После этого безрезультатного выступления, Виллар позволил дворянам-католикам, которые его сопровождали, разойтись по домам[21]. Но почти тотчас же он вновь собрал их. Граммон спешно набрал свою компанию, вручив ее штандарт д’Антрá, которого он отозвал из Марсиака; затем, пройдя через Плезанс и страну Ривьер-Ба, он направился в Борделе. Гондрен, Бажордан и Массé миновав, Кондом, следовали вдоль Гаронны. Оба отряда проходили мимо вражеских гарнизонов, но никто не осмелился помешать их движению. Сент-Оран, Фонтений, Лабатю, Пуайян и Лартиг опередили их. Все эти сеньоры жаловались на бесчинства, творимые в Нижнем Арманьяке гарнизоном Мансье. Виллар, уступая их просьбам, решил захватить этот городок, защищенный хорошо укрепленным замком. По пути ему встретился замок Сен-Жюльян, где командовал протестантский капитан, бедствие для соседей, как и все вожди обеих партий. Массé было поручено изгнать его; но он погиб при этой попытке. Его солдаты решили отомстить за его смерть; они пошли на штурм и, завладев замком, перебили всех, кто там находился. Виллар продолжил свой путь и прибыл к Мансье. Потребовалось несколько дней, чтобы пробить брешь. За неимением пехоты, дворянство спешилось и само ходило на штурм; но успех не соответствовал этой готовности. После упорного боя им пришлось отойти, оставив на стенах тридцать погибших и восемь раненых, двое из которых были значительными сеньорами. Желание возвратить пленных и слухи о том, что король Наварры пытается захватить Бомон-де-Ломань, побудили адмирала предложить протестантам почетную капитуляцию, которую те приняли; а чтобы они не могли вновь занять замок, он, как только завладел им, велел его почти полностью разрушить.
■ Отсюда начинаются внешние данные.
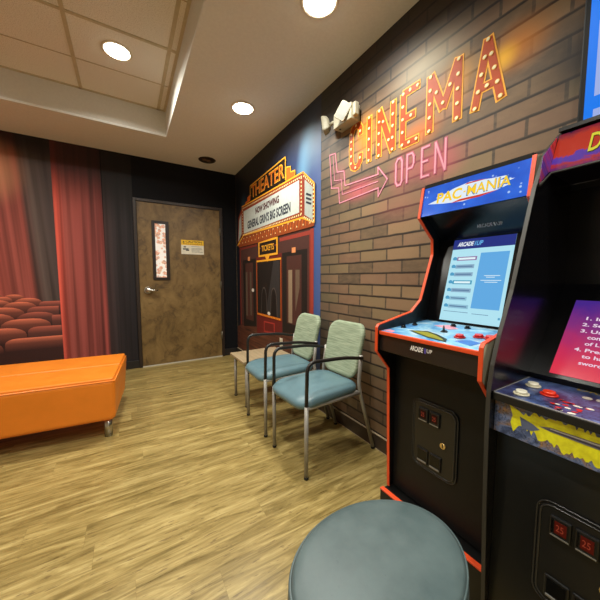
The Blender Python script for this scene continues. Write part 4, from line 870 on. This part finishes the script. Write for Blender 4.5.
mesh('deck_lettering', B().text("DRAGON'S", (1.035, 0.258, 0.7868), (0, -1, 0), (1, 0, 0), 0.16, 0.030, 0, 0.015), M_gp, dk2)
mesh('deck_lettering', B().text('LAIR', (0.985, 0.16, 0.7868), (0, -1, 0), (1, 0, 0), 0.09, 0.034, 0, 0.015), M_gp, dk2)
for (cy, cx) in ((0.224, 0.985), (0.20, 0.99)): mesh('bone_drawing', B().prism([(cx + 0.011 * math.sin(t), cy + 0.010 * math.cos(t), 0.7868) for t in [2 * PI * q / 10 for q in range(10)]], (0, 0, 0.0004)), mat('bone_print', (206, 204, 190), 0.35), dk2)
ap2 = mesh('apron', B().box(0.845, 0.8675, ya, yb, 0.676, 0.7645, 0, 0.001), M_rocka, K2)
b = B(); rnd = random.Random(11)
# jagged yellow flame with a grey sword across it
top, bot = [], []
N = 72
for i in range(N + 1):
    y = 0.318 - 0.325 * i / N
    env = 0.5 + 0.5 * min(1, i / 10); top.append((y, 0.737 + 0.026 * env + rnd.uniform(-0.012, 0.001))); bot.append((y, 0.716 - 0.022 * env * min(1, i / 20) + rnd.uniform(-0.011, 0.007)))
pts = [(0.336, 0.760), (0.328, 0.735), (0.332, 0.715), (0.325, 0.692)] + bot[1:] + top[1:][::-1]
b.prism([(0.8446, y, z) for y, z in pts], (0.0003, 0, 0), 0)
b.prism([(0.8442, y, z) for y, z in [(0.312, 0.738), (0.306, 0.708), (0.285, 0.712), (0.270, 0.722), (0.285, 0.73)]], (0.0003, 0, 0), 4)
b.prism([(0.8438, y, z) for y, z in [(0.272, 0.7305), (0.25, 0.737), (-0.01, 0.742), (-0.01, 0.722), (0.25, 0.727)]], (0.0003, 0, 0), 1); b.prism([(0.8434, y, z) for y, z in [(0.265, 0.7312), (-0.01, 0.7335), (-0.01, 0.7265), (0.25, 0.7293)]], (0.0003, 0, 0), 2); b.prism([(0.8434, y, z) for y, z in [(0.25, 0.7352), (-0.01, 0.740), (-0.01, 0.7365), (0.25, 0.733)]], (0.0003, 0, 0), 3)
mesh('apron_art', b, [mat('flame_yellow', (240, 232, 36), 0.35, var=0.22, vscale=45), mat('blade_grey', (120, 118, 124), 0.3), mat('blade_dark', (66, 60, 76), 0.3), mat('blade_light', (206, 204, 206), 0.3), mat('flame_gap_blue', (96, 106, 134), 0.35)], ap2)
# leaning bezel and its screen
def b2x(z): return 1.057 + (z - 0.812) * 0.888
b = B().prism([(1.049, ya, 0.787), (1.049, ya, 0.803), (b2x(1.07), ya, 1.07), (1.288, ya, 1.085), (1.289, ya, 1.07), (1.075, ya, 0.787)], (0, yb - ya, 0))
b.prism([(1.286, ya, 1.0701), (1.2895, ya, 1.0701), (1.2895, ya, 1.38), (1.286, ya, 1.38)], (0, yb - ya, 0))
bz2 = mesh('bezel', b, M_gloss, K2)
nrm2 = Vector((-1, 0, 0.888)).normalized()
def on2(pts, k): return [tuple(Vector((b2x(z), y, z)) + nrm2 * (0.0008 + 0.0006 * k)) for y, z in pts]
def scr2():
    n = NT('purple_red_screen'); x, y, z = n.pos(); s = n.noise(n.comb(y, z), 14, 4)
    f = n.math('ADD', n.mrange(z, 0.812, 1.018, 0, 1, False), n.math('MULTIPLY', n.math('SUBTRACT', s, 0.5), 0.35))
    c = n.ramp(f, [(0.05, (222, 50, 76)), (0.35, (196, 46, 92)), (0.65, (132, 46, 122)), (0.95, (72, 40, 138))])
    n.col((10, 8, 10)); n.put(n.b.inputs['Emission Color'], c); n.b.inputs['Emission Strength'].default_value = 0.95; n.b.inputs['Roughness'].default_value = 0.15; return n.m
s2 = mesh('screen', B().prism(on2([(0.325, 0.812), (-0.005, 0.812), (-0.005, 1.018), (0.325, 1.018)], 0), nrm2 * 0.0004), scr2(), bz2)
b = B(); up2 = Vector((0.888, 0, 1)).normalized()
for t, y, z, w in (('1. In', 0.287, 0.962, 0.050), ('2. Se', 0.291, 0.9445, 0.058), ('3. Us', 0.290, 0.927, 0.060), ('con', 0.271, 0.911, 0.036), ('of L', 0.272, 0.8945, 0.041), ('4. Pres', 0.290, 0.8775, 0.080), ('to ha', 0.270, 0.862, 0.058), ('sword', 0.2715, 0.845, 0.062)):
    h = 0.0120 if t not in ('con',) else 0.0092; w *= 0.76
    b.text(t, on2([(y, z)], 1)[0], (0, -1, 0), up2, w, h, 0, 0.025)
mesh('screen_text', b, glow('screen_text_white', (232, 206, 226), 1.0), bz2)
# marquee
def m2x(z): return 1.10 + (z - 1.407) * 0.49
def m2art():
    n = NT('red_marquee_art'); x, y, z = n.pos(); s = n.noise(n.comb(y, z), 30, 4, 0.65, 0.6)
    f = n.math('ADD', n.mrange(z, 1.407, 1.53, 0, 1, False), n.math('MULTIPLY', n.math('SUBTRACT', s, 0.5), 0.42))
    c = n.ramp(f, [(0.0, (110, 40, 110)), (0.12, (188, 50, 46)), (0.2, (92, 60, 170)), (0.34, (98, 64, 176)), (0.38, (202, 56, 36)), (0.8, (196, 52, 34)), (0.98, (120, 34, 60)), (1.0, (40, 26, 60))])
    n.col((30, 10, 10)); n.put(n.b.inputs['Emission Color'], c); n.b.inputs['Emission Strength'].default_value = 0.75; n.b.inputs['Roughness'].default_value = 0.2; return n.m
b = B().prism([(m2x(1.407) + 0.003, ya, 1.407), (m2x(1.528) + 0.003, ya, 1.528), (1.285, ya, 1.532), (1.28, ya, 1.40)], (0, yb - ya, 0), 0)
b.prism([(m2x(1.408), ya, 1.408), (m2x(1.528), ya, 1.528), (m2x(1.528) + 0.0028, ya, 1.528), (m2x(1.408) + 0.0028, ya, 1.408)], (0, yb - ya, 0), 1)
mq2 = mesh('marquee', b, [M_blackp, m2art()], K2)
b = B(); o = (m2x(1.438) - 0.0012, 0.293, 1.438); u2 = Vector((0.49, 0, 1)).normalized()
b.text("DRAGON'S LAIR", o, (0, -1, 0), u2, 0.29, 0.072, 1, 0.04); b.text("DRAGON'S LAIR", (o[0] - 0.0012, o[1] - 0.001, o[2] + 0.003), (0, -1, 0), u2, 0.286, 0.066, 0, 0.012)
mesh('marquee_lettering', b, [glow('mq2_yellow', (222, 214, 60), 0.9), mat('mq2_black', (24, 16, 20), 0.4)], mq2)
b = B().prism([(1.048, yb - 0.0012, 1.4405), (1.143, yb - 0.0012, 1.520), (1.101, yb - 0.0012, 1.409), (1.032, yb - 0.0012, 1.362)], (0, 0.0009, 0))
mesh('wing_art', b, rock('purple_wing_art', 2.0, [(0.3, (56, 34, 120)), (0.48, (110, 60, 170)), (0.56, (196, 52, 70)), (0.8, (214, 66, 52))]), mq2)
b = B().tube([(1.03, yb - 0.003, 1.356), (1.099, yb - 0.006, 1.403), (1.098, ya + 0.004, 1.403)], 0.004)
mesh('marquee_trim', b, M_grey_trim, mq2)

# ------------------------------------------------------------------ camera, world, view
cam = bpy.data.cameras.new('camera'); cam.sensor_width = 36; cam.lens = 286 / 600 * 36; cam.clip_start = 0.02
co = bpy.data.objects.new('camera', cam); COL.objects.link(co)
yaw = math.radians(31.2); pitch = math.atan(22 / 286)
co.location = (0, 0, 1.09); co.rotation_euler = (PI / 2 - pitch, 0, -yaw)
SC.camera = co
w = bpy.data.worlds.new('world'); SC.world = w; w.use_nodes = True
w.node_tree.nodes['Background'].inputs[0].default_value = (1.0, 0.9, 0.75, 1); w.node_tree.nodes['Background'].inputs[1].default_value = 0.02
vs = SC.view_settings; vs.view_transform = 'Standard'; vs.look = 'None'; vs.exposure = 0.0; vs.gamma = 1.0; vs.use_curve_mapping = False
SC.cycles.use_denoising = True
SC.cycles.max_bounces = 8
Этим незначительным успехом и закончилась кампания; из Мансье Виллар направился к Бомону, но вскоре был призван ко двору.

Гарнизон Кастельжалу вышел, чтобы прикрыть тылы своей армии и продвинулся до городка Сабр, где взял несколько пленных. Возвращаясь, он встретил в Больших Ландах, около Жангийé, отряд врага, который сопровождал трех девушек, приговоренных к смерти парламентом Бордо. Этот эскорт состоял из двадцати кавалеристов, нескольких аркебузиров и небольшого числа новобранцев, навербованных в Даксе и Байонне. Борьба была короткой: преимущество было полностью на стороне протестантов. Как только их командир узнал, кого победил, он обратился к байонцам[22] и объявил им, что им не держит на них никакого зла; но он оставил в своем отряде их соратников из Дакса и приказал поступить с ними также, как жители этого города поступали с реформаторами после Варфоломеевской Ночи. Его приказ был немедленно выполнен; солдаты бросились на пленников, предоставленных их мести и разорвали их на куски. Что касается байонцев, их не только не тронули, но и перевязали им раны и отпустили без всякого выкупа, велев передать виконту д’Орту, их губернатору, что они своими глазами видели, как протестанты умеют отличать солдат от палачей.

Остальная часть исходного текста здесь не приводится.